*Requirement*: Reproduce the following material exactly, including every line.

*Source excerpt*:
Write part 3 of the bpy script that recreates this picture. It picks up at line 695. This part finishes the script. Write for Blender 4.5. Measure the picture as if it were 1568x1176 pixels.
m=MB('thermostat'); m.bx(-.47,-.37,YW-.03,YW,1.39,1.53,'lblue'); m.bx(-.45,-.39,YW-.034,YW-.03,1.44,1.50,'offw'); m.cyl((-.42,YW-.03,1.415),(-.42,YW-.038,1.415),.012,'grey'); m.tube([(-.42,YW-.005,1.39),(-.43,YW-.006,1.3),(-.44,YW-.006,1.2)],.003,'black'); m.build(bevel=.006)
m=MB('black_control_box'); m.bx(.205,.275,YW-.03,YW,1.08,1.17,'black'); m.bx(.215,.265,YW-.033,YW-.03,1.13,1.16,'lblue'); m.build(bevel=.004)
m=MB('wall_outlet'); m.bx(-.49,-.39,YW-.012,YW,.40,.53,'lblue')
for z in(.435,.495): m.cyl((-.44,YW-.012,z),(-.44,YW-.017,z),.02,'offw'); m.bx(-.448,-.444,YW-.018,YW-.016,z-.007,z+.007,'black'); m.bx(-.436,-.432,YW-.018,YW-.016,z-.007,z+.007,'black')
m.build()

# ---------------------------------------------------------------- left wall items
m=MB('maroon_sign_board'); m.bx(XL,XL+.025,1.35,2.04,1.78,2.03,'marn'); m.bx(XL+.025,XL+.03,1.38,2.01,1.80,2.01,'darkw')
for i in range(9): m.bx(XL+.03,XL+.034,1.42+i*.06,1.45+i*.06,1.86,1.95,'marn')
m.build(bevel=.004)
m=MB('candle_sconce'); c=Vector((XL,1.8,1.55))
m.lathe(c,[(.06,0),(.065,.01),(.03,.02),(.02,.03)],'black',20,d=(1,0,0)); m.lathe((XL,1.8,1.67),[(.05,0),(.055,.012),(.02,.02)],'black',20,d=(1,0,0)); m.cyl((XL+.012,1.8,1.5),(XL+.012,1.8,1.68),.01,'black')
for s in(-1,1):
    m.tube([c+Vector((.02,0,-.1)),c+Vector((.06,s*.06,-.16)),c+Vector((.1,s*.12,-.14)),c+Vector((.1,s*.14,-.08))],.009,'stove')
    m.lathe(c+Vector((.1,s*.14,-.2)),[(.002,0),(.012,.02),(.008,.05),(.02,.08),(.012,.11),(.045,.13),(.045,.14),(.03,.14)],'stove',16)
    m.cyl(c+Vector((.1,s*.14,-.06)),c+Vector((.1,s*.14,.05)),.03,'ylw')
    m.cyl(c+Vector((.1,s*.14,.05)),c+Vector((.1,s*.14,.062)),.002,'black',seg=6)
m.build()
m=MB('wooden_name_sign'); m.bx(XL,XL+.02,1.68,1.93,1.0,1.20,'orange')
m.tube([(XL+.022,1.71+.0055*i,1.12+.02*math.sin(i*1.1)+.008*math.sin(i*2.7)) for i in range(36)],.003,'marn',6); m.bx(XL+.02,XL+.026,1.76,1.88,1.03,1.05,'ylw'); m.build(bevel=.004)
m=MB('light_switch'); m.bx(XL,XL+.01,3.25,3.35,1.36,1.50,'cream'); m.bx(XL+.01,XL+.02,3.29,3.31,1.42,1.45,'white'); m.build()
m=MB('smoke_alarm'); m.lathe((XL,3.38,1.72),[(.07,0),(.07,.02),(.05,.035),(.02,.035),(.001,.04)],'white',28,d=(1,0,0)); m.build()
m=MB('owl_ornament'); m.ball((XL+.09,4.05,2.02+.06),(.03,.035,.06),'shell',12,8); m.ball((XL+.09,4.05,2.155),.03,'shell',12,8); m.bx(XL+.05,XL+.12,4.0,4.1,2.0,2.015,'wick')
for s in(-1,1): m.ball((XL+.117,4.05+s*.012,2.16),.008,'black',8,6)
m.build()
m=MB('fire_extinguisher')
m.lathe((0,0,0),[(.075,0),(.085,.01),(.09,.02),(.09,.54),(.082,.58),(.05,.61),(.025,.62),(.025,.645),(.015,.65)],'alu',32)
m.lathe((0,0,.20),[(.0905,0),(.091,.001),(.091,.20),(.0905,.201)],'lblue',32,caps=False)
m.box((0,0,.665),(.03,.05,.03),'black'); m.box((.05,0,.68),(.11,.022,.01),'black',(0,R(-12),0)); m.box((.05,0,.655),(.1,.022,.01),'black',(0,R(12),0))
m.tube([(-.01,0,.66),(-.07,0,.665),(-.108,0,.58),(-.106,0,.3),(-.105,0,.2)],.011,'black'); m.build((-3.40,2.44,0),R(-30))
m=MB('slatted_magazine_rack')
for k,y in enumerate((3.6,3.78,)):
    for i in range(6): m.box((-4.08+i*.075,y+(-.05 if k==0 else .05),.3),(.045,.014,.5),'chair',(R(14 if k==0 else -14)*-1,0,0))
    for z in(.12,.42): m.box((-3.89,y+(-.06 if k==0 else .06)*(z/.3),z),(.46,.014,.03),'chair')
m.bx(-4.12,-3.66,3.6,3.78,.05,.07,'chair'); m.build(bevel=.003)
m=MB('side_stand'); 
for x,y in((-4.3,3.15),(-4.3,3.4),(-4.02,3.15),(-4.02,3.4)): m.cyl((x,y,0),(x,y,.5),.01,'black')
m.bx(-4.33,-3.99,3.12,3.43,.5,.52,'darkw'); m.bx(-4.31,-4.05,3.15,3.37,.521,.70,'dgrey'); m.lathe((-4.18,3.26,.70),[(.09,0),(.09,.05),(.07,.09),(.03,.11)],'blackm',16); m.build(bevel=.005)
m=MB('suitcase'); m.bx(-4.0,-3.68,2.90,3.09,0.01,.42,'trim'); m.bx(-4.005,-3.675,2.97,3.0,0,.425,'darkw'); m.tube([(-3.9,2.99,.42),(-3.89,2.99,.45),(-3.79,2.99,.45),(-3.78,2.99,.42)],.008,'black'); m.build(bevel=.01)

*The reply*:
Write part 3 of the bpy script that recreates this picture. It picks up at line 695. This part finishes the script. Write for Blender 4.5. Measure the picture as if it were 1568x1176 pixels.
m=MB('thermostat'); m.bx(-.47,-.37,YW-.03,YW,1.39,1.53,'lblue'); m.bx(-.45,-.39,YW-.034,YW-.03,1.44,1.50,'offw'); m.cyl((-.42,YW-.03,1.415),(-.42,YW-.038,1.415),.012,'grey'); m.tube([(-.42,YW-.005,1.39),(-.43,YW-.006,1.3),(-.44,YW-.006,1.2)],.003,'black'); m.build(bevel=.006)
m=MB('black_control_box'); m.bx(.205,.275,YW-.03,YW,1.08,1.17,'black'); m.bx(.215,.265,YW-.033,YW-.03,1.13,1.16,'lblue'); m.build(bevel=.004)
m=MB('wall_outlet'); m.bx(-.49,-.39,YW-.012,YW,.40,.53,'lblue')
for z in(.435,.495): m.cyl((-.44,YW-.012,z),(-.44,YW-.017,z),.02,'offw'); m.bx(-.448,-.444,YW-.018,YW-.016,z-.007,z+.007,'black'); m.bx(-.436,-.432,YW-.018,YW-.016,z-.007,z+.007,'black')
m.build()

# ---------------------------------------------------------------- left wall items
m=MB('maroon_sign_board'); m.bx(XL,XL+.025,1.35,2.04,1.78,2.03,'marn'); m.bx(XL+.025,XL+.03,1.38,2.01,1.80,2.01,'darkw')
for i in range(9): m.bx(XL+.03,XL+.034,1.42+i*.06,1.45+i*.06,1.86,1.95,'marn')
m.build(bevel=.004)
m=MB('candle_sconce'); c=Vector((XL,1.8,1.55))
m.lathe(c,[(.06,0),(.065,.01),(.03,.02),(.02,.03)],'black',20,d=(1,0,0)); m.lathe((XL,1.8,1.67),[(.05,0),(.055,.012),(.02,.02)],'black',20,d=(1,0,0)); m.cyl((XL+.012,1.8,1.5),(XL+.012,1.8,1.68),.01,'black')
for s in(-1,1):
    m.tube([c+Vector((.02,0,-.1)),c+Vector((.06,s*.06,-.16)),c+Vector((.1,s*.12,-.14)),c+Vector((.1,s*.14,-.08))],.009,'stove')
    m.lathe(c+Vector((.1,s*.14,-.2)),[(.002,0),(.012,.02),(.008,.05),(.02,.08),(.012,.11),(.045,.13),(.045,.14),(.03,.14)],'stove',16)
    m.cyl(c+Vector((.1,s*.14,-.06)),c+Vector((.1,s*.14,.05)),.03,'ylw')
    m.cyl(c+Vector((.1,s*.14,.05)),c+Vector((.1,s*.14,.062)),.002,'black',seg=6)
m.build()
m=MB('wooden_name_sign'); m.bx(XL,XL+.02,1.68,1.93,1.0,1.20,'orange')
m.tube([(XL+.022,1.71+.0055*i,1.12+.02*math.sin(i*1.1)+.008*math.sin(i*2.7)) for i in range(36)],.003,'marn',6); m.bx(XL+.02,XL+.026,1.76,1.88,1.03,1.05,'ylw'); m.build(bevel=.004)
m=MB('light_switch'); m.bx(XL,XL+.01,3.25,3.35,1.36,1.50,'cream'); m.bx(XL+.01,XL+.02,3.29,3.31,1.42,1.45,'white'); m.build()
m=MB('smoke_alarm'); m.lathe((XL,3.38,1.72),[(.07,0),(.07,.02),(.05,.035),(.02,.035),(.001,.04)],'white',28,d=(1,0,0)); m.build()
m=MB('owl_ornament'); m.ball((XL+.09,4.05,2.02+.06),(.03,.035,.06),'shell',12,8); m.ball((XL+.09,4.05,2.155),.03,'shell',12,8); m.bx(XL+.05,XL+.12,4.0,4.1,2.0,2.015,'wick')
for s in(-1,1): m.ball((XL+.117,4.05+s*.012,2.16),.008,'black',8,6)
m.build()
m=MB('fire_extinguisher')
m.lathe((0,0,0),[(.075,0),(.085,.01),(.09,.02),(.09,.54),(.082,.58),(.05,.61),(.025,.62),(.025,.645),(.015,.65)],'alu',32)
m.lathe((0,0,.20),[(.0905,0),(.091,.001),(.091,.20),(.0905,.201)],'lblue',32,caps=False)
m.box((0,0,.665),(.03,.05,.03),'black'); m.box((.05,0,.68),(.11,.022,.01),'black',(0,R(-12),0)); m.box((.05,0,.655),(.1,.022,.01),'black',(0,R(12),0))
m.tube([(-.01,0,.66),(-.07,0,.665),(-.108,0,.58),(-.106,0,.3),(-.105,0,.2)],.011,'black'); m.build((-3.40,2.44,0),R(-30))
m=MB('slatted_magazine_rack')
for k,y in enumerate((3.6,3.78,)):
    for i in range(6): m.box((-4.08+i*.075,y+(-.05 if k==0 else .05),.3),(.045,.014,.5),'chair',(R(14 if k==0 else -14)*-1,0,0))
    for z in(.12,.42): m.box((-3.89,y+(-.06 if k==0 else .06)*(z/.3),z),(.46,.014,.03),'chair')
m.bx(-4.12,-3.66,3.6,3.78,.05,.07,'chair'); m.build(bevel=.003)
m=MB('side_stand'); 
for x,y in((-4.3,3.15),(-4.3,3.4),(-4.02,3.15),(-4.02,3.4)): m.cyl((x,y,0),(x,y,.5),.01,'black')
m.bx(-4.33,-3.99,3.12,3.43,.5,.52,'darkw'); m.bx(-4.31,-4.05,3.15,3.37,.521,.70,'dgrey'); m.lathe((-4.18,3.26,.70),[(.09,0),(.09,.05),(.07,.09),(.03,.11)],'blackm',16); m.build(bevel=.005)
m=MB('suitcase'); m.bx(-4.0,-3.68,2.90,3.09,0.01,.42,'trim'); m.bx(-4.005,-3.675,2.97,3.0,0,.425,'darkw'); m.tube([(-3.9,2.99,.42),(-3.89,2.99,.45),(-3.79,2.99,.45),(-3.78,2.99,.42)],.008,'black'); m.build(bevel=.01)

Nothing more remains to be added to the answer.